(Recorded data)
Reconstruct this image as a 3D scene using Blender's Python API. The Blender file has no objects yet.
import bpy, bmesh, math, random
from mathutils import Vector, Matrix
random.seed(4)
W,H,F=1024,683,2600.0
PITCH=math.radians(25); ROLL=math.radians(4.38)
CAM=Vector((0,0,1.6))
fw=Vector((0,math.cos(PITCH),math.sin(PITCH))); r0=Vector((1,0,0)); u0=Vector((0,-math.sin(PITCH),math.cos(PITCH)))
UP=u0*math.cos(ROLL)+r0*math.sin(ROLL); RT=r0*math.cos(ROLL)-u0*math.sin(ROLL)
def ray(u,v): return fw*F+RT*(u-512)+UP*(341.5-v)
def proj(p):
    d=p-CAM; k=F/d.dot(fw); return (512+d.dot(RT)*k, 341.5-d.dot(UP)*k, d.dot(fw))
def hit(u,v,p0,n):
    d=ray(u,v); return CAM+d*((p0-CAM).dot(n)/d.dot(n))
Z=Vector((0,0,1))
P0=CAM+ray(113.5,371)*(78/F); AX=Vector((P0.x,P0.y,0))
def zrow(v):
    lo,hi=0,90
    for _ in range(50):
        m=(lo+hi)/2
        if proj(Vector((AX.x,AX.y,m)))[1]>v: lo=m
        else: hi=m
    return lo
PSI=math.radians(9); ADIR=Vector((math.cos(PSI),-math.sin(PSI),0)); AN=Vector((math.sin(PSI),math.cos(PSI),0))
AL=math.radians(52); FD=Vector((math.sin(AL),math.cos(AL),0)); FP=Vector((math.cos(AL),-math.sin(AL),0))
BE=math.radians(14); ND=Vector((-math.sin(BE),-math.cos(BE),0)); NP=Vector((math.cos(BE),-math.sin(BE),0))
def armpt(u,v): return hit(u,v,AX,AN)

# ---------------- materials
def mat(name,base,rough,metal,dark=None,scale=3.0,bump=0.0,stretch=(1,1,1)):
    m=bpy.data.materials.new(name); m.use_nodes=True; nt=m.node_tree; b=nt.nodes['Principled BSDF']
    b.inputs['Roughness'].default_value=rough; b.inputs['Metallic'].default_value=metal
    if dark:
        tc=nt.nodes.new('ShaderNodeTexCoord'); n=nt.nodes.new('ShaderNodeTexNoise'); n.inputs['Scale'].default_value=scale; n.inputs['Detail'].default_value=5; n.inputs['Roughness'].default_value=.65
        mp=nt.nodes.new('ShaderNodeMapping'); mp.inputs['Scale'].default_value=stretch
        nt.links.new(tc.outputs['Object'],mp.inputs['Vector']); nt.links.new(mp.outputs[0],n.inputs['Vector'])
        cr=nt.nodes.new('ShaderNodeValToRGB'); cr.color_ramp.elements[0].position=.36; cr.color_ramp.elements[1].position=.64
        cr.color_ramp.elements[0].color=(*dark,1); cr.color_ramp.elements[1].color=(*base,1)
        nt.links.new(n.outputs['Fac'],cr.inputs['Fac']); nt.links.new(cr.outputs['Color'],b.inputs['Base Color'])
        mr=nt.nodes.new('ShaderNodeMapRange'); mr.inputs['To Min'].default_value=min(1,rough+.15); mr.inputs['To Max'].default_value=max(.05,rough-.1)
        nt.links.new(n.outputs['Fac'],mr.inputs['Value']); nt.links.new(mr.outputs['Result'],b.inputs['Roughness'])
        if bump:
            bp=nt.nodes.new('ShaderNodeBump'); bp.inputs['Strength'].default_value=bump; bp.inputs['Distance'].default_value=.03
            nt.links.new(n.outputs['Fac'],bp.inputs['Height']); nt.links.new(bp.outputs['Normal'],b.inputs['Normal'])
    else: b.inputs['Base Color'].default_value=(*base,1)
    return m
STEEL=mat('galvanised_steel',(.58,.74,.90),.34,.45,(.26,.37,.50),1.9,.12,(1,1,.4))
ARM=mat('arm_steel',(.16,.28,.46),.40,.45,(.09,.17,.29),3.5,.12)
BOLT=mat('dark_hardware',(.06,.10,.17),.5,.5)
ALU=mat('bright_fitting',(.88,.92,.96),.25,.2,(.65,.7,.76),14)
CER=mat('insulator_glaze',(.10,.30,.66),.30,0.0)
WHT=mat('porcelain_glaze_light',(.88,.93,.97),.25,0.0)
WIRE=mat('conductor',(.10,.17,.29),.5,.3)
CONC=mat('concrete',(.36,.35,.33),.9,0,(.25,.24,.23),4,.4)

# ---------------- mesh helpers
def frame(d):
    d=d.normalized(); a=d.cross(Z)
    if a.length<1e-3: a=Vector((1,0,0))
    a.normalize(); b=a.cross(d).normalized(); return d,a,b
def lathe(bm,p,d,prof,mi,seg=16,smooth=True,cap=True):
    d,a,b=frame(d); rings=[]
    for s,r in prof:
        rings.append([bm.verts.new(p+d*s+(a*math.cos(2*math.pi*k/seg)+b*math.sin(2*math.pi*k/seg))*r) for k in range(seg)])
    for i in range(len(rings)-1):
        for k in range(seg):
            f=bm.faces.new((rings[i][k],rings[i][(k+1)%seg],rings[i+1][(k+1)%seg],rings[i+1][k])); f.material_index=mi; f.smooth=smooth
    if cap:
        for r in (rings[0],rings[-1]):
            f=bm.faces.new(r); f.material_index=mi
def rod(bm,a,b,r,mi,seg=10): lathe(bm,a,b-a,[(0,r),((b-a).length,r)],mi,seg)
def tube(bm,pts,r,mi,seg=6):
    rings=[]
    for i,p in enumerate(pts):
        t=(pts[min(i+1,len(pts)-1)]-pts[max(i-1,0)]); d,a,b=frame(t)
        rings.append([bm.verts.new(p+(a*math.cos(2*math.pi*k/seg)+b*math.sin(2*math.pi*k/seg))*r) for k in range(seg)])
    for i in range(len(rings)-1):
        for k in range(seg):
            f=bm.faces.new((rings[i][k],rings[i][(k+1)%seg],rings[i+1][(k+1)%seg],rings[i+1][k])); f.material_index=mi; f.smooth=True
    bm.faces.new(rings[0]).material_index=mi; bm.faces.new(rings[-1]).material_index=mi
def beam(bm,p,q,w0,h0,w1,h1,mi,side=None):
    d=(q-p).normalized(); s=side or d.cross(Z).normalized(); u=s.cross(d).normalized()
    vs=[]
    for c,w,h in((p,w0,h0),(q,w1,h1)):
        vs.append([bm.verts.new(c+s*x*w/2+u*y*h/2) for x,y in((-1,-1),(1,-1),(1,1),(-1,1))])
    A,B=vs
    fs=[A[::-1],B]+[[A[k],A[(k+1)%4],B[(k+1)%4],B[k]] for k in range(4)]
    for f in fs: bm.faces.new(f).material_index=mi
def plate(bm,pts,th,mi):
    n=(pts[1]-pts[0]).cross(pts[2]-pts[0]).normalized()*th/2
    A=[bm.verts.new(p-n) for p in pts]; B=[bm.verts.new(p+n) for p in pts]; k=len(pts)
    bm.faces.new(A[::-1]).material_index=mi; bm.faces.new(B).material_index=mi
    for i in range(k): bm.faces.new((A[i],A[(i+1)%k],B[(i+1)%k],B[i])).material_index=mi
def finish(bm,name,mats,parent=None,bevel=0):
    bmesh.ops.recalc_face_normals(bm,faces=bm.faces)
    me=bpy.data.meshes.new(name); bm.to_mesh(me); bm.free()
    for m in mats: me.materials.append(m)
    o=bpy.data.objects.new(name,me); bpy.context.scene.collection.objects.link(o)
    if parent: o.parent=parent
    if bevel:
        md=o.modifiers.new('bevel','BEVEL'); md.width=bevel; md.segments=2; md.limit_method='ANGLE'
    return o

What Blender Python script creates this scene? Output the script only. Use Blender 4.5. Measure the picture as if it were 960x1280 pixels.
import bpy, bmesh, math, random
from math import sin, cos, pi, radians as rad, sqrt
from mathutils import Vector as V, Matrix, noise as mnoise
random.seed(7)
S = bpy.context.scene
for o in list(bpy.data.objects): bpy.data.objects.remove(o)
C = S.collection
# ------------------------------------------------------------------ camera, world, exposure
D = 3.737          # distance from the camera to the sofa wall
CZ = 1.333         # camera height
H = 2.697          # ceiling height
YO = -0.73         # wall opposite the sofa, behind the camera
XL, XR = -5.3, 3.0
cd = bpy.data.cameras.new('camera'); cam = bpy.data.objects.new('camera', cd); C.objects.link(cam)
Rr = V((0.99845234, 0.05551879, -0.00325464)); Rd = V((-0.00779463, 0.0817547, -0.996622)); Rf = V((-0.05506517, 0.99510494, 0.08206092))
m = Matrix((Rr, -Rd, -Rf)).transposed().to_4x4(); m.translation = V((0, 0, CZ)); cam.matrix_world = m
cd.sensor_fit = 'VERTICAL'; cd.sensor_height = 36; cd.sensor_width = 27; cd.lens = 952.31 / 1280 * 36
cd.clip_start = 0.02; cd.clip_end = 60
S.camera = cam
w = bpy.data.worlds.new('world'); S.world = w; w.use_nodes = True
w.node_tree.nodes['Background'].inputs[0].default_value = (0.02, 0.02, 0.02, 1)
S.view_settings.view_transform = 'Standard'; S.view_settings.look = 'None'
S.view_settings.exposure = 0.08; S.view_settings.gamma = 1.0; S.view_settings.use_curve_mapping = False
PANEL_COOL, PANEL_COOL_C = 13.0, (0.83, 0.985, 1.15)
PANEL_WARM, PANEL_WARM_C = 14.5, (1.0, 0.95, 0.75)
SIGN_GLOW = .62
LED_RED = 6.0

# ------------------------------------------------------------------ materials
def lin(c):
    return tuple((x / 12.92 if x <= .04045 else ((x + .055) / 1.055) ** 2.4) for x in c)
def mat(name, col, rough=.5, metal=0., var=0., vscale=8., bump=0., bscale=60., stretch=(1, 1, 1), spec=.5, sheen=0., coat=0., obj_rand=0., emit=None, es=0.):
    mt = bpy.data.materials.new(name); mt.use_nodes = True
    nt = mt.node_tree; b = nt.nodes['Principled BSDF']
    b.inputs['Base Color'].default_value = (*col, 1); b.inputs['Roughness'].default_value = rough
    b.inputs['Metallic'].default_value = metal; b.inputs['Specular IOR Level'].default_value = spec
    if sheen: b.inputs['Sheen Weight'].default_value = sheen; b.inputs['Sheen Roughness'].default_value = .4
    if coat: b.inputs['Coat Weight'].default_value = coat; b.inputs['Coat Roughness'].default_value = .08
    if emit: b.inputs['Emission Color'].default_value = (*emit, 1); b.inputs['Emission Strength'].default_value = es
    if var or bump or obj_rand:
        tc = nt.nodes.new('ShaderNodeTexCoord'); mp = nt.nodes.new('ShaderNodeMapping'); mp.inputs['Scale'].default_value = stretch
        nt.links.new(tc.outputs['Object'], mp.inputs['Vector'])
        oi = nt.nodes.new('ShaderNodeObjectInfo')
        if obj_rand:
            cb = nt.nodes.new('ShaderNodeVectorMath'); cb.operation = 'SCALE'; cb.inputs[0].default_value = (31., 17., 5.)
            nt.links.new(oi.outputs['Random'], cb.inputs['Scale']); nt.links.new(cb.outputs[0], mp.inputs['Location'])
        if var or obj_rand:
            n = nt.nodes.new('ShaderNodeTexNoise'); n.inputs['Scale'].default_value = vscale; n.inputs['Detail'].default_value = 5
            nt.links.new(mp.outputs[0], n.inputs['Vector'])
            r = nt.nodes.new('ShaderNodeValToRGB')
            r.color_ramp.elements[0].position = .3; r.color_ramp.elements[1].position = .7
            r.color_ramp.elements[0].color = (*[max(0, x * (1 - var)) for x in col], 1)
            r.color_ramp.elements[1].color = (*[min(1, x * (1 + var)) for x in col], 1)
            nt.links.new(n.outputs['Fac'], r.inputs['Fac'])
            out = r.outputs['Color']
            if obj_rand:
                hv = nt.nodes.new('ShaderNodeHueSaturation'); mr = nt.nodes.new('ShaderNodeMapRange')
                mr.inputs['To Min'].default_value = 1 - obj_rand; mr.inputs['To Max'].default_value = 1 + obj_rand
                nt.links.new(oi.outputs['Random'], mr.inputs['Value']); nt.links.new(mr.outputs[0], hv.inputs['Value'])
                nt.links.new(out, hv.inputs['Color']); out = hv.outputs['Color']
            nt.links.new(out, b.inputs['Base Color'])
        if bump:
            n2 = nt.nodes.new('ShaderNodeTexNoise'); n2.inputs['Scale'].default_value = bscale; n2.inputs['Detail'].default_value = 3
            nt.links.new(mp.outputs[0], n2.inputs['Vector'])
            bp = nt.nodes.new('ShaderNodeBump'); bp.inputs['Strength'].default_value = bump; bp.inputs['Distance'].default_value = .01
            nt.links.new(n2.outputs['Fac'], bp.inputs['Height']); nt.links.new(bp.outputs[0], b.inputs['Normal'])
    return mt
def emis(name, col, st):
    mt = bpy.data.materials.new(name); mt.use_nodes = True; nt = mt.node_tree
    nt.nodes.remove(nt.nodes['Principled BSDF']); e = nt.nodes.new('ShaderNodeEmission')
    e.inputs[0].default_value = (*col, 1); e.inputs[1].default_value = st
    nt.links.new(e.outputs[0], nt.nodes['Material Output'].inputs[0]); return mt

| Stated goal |
Return, unchanged, the run of lines above that opens with the line containing "ARM=mat('arm_steel',(.16,.28,.46),.40,.45,(.09,.17,.29),3.5,.12)" and closes with the line containing "CONC=mat('concrete',(.36,.35,.33),.9,0,(.25,.24,.23),4,.4)". Include both.

| The completed task |
ARM=mat('arm_steel',(.16,.28,.46),.40,.45,(.09,.17,.29),3.5,.12)
BOLT=mat('dark_hardware',(.06,.10,.17),.5,.5)
ALU=mat('bright_fitting',(.88,.92,.96),.25,.2,(.65,.7,.76),14)
CER=mat('insulator_glaze',(.10,.30,.66),.30,0.0)
WHT=mat('porcelain_glaze_light',(.88,.93,.97),.25,0.0)
WIRE=mat('conductor',(.10,.17,.29),.5,.3)
CONC=mat('concrete',(.36,.35,.33),.9,0,(.25,.24,.23),4,.4)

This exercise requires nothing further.